Material:

<<<<

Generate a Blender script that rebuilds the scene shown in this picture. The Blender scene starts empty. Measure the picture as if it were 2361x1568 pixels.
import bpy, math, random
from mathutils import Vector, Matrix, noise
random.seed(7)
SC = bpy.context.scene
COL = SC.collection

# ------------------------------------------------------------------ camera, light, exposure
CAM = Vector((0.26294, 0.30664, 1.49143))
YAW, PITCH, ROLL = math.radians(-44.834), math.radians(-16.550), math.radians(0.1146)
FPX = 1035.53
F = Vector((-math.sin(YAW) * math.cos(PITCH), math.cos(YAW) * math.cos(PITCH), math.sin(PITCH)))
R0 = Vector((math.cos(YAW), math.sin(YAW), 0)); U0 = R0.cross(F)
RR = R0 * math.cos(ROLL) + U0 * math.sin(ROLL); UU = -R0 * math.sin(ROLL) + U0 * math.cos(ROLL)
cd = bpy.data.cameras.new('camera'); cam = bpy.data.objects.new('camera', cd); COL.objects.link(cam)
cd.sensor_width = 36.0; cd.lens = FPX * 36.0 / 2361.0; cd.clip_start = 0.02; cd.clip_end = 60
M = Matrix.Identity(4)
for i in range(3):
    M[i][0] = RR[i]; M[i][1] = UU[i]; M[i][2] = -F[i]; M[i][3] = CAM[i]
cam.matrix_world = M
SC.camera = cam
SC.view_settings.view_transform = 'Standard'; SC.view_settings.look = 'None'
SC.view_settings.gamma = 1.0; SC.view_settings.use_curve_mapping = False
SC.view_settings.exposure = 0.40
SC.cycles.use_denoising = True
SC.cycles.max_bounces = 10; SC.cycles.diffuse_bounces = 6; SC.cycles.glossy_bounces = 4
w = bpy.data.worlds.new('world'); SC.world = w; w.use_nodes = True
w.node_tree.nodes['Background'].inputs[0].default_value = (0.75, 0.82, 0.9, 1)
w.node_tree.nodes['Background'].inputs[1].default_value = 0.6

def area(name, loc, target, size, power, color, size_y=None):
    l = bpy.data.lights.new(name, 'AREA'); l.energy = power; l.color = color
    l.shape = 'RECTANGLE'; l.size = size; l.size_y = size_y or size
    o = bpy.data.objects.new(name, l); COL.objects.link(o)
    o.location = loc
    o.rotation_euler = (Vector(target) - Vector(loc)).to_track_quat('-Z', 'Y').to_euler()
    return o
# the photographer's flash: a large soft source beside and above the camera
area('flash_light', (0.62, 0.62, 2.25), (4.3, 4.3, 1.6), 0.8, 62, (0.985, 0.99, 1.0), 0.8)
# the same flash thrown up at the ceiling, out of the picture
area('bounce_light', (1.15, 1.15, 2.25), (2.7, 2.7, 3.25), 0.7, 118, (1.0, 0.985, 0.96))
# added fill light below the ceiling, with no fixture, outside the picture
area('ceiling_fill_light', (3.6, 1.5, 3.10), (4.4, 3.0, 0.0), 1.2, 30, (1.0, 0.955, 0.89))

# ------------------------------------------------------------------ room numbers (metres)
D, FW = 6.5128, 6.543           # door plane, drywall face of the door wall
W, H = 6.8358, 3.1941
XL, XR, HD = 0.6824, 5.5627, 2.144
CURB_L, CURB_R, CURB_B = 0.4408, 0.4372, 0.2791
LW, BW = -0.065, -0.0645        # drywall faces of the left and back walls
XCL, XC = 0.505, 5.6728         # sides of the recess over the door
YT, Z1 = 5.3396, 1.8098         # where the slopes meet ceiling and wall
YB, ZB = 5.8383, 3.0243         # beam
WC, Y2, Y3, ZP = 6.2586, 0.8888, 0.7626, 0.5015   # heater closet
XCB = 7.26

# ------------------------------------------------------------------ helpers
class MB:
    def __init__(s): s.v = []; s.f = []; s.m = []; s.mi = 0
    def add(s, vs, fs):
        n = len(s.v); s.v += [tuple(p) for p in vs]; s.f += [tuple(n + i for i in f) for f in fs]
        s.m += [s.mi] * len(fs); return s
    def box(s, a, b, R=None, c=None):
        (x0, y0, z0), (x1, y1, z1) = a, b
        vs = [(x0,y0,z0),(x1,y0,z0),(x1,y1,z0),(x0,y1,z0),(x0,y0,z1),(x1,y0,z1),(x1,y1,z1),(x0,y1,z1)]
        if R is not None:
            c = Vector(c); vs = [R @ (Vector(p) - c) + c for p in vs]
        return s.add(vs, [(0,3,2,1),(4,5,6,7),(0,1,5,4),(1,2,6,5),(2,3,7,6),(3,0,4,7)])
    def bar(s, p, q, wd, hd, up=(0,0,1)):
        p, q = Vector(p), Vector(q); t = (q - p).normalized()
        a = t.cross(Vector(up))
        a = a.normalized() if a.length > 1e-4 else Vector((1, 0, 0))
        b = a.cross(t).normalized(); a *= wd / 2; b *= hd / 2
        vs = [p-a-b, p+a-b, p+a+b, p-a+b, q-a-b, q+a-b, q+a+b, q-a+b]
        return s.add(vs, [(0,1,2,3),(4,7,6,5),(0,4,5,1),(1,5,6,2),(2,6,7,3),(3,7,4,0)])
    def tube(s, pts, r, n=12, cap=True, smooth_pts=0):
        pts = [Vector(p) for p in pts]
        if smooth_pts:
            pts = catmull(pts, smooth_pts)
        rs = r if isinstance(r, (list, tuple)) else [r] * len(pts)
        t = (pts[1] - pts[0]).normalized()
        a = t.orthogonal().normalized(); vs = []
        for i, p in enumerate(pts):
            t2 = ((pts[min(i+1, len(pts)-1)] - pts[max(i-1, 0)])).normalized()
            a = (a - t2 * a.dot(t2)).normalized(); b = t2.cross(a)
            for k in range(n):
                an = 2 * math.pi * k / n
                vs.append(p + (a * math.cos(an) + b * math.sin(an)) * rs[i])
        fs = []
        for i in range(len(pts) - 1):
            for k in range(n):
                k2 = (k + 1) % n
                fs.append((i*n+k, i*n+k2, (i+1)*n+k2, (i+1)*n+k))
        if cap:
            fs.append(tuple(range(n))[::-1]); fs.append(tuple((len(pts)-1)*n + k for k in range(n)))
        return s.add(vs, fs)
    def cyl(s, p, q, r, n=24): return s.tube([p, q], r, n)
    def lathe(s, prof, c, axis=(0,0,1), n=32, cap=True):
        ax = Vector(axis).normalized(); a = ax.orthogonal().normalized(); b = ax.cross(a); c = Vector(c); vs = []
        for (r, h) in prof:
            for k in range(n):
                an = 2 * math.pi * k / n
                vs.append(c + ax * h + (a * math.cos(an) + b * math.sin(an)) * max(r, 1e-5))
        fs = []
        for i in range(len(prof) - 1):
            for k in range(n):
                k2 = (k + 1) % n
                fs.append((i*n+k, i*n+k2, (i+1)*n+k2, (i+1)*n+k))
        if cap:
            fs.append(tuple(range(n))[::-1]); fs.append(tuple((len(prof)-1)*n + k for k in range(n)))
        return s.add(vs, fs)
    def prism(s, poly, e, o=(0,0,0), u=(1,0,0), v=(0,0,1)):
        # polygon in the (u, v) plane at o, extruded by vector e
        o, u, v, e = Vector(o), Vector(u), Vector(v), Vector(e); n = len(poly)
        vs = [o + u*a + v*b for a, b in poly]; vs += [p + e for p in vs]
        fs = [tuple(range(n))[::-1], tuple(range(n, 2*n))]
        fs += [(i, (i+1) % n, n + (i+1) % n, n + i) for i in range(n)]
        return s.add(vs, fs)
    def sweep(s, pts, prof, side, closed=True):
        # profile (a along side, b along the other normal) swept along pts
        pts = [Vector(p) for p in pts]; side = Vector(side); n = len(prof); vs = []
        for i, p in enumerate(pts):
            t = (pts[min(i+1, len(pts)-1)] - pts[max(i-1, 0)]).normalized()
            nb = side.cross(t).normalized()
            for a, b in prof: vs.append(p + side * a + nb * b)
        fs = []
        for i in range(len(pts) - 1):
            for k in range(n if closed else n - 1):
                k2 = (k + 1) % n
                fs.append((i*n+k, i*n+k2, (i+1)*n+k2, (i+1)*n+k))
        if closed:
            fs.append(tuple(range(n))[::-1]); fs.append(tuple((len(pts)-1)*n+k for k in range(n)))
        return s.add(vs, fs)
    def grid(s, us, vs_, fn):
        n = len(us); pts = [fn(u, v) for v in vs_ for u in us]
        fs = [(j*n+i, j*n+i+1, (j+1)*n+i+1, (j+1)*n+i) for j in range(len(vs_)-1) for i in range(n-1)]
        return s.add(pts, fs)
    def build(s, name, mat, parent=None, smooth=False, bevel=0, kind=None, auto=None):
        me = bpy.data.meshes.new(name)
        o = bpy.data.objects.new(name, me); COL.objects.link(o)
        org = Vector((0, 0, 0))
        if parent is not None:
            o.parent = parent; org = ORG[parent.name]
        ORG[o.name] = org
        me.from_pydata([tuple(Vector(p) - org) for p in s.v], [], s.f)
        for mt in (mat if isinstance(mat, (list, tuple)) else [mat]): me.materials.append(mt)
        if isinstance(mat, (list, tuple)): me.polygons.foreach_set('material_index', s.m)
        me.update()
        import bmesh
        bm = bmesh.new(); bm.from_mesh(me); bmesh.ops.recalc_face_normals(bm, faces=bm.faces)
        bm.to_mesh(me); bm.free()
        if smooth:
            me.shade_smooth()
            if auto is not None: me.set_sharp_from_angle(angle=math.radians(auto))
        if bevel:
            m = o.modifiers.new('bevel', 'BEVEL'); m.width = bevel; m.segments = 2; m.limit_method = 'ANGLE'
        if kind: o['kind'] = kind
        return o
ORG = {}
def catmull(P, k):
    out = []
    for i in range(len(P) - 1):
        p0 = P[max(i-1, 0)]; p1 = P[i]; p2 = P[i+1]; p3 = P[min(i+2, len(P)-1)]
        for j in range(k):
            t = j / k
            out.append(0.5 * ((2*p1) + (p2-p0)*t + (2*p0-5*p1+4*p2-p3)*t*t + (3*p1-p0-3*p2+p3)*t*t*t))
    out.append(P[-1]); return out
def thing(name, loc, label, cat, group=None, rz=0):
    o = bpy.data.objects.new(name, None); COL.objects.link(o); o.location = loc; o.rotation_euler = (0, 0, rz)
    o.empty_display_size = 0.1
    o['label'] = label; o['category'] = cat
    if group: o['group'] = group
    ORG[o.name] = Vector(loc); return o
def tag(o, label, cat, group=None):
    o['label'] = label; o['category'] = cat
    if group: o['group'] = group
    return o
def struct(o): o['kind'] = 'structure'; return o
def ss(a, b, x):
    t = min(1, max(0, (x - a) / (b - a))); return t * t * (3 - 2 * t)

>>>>

What you are asked to do:
Please reproduce exactly the lines above, beginning with the first and ending with the line that contains "COL = SC.collection", and include nothing outside that range.

The response:
Generate a Blender script that rebuilds the scene shown in this picture. The Blender scene starts empty. Measure the picture as if it were 2361x1568 pixels.
import bpy, math, random
from mathutils import Vector, Matrix, noise
random.seed(7)
SC = bpy.context.scene
COL = SC.collection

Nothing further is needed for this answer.